The study released Tuesday by the Education Trust-Midwest says the state's ranking has fallen from 28th to 38th since 2003, and reports an especially steep drop among white students.

Over the past 12 years, Michigan's white fourth-graders have plunged from 13th to 45th in reading proficiency and will fall further to 49th — ahead of only West Virginia — by 2019 if the state keeps its current policies in place, the report warns.

"Michigan has a clear choice: If the state continues to maintain the status quo, it will become among the lowest achieving in the United States for public education," said the executive director of the Royal Oak-based think tank, Amber Arellano. "We will doom our children and state to becoming increasingly poor, isolated and deprived of opportunities."

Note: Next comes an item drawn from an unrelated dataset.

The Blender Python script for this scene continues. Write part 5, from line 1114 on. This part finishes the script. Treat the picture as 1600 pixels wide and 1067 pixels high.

The Education Trust's report, Michigan Achieves: Becoming a Top Ten Education State, calls for "fundamental changes" in the state's education system to reverse the decline and turn Michigan into one of the highest performing states by 2030. The key to doing that, the report says, is ensuring children can read by third grade.

Recommendations include enacting statewide teacher-quality standards, spending $4 million to $5 million a year on educator training, enforcing accountability for charter operators, adjusting policies to reduce student and teacher absences, and revamping the state's funding formula to give poorer schools more aid.

The report praises Gov. Rick Snyder's initiative to provide pre-K instruction for all Michigan youngsters, and proposals to add millions of dollars this year to improve third-grade literacy. It warns that failing to continue investing in preschool children as they transition into elementary grades risks losing gains made under the pre-K program.

Along with its report, the Education Trust-Midwest is launching a campaign, Michigan Achieves, to promote its campaign to transform the state into a Top 10 education performer. The initiative includes a website, michiganachieves.com.

The chairman of the Michigan Achieves Leadership Council is Ken Whipple, who was vice chairman of the Detroit Financial Advisory Board during the city's bankruptcy.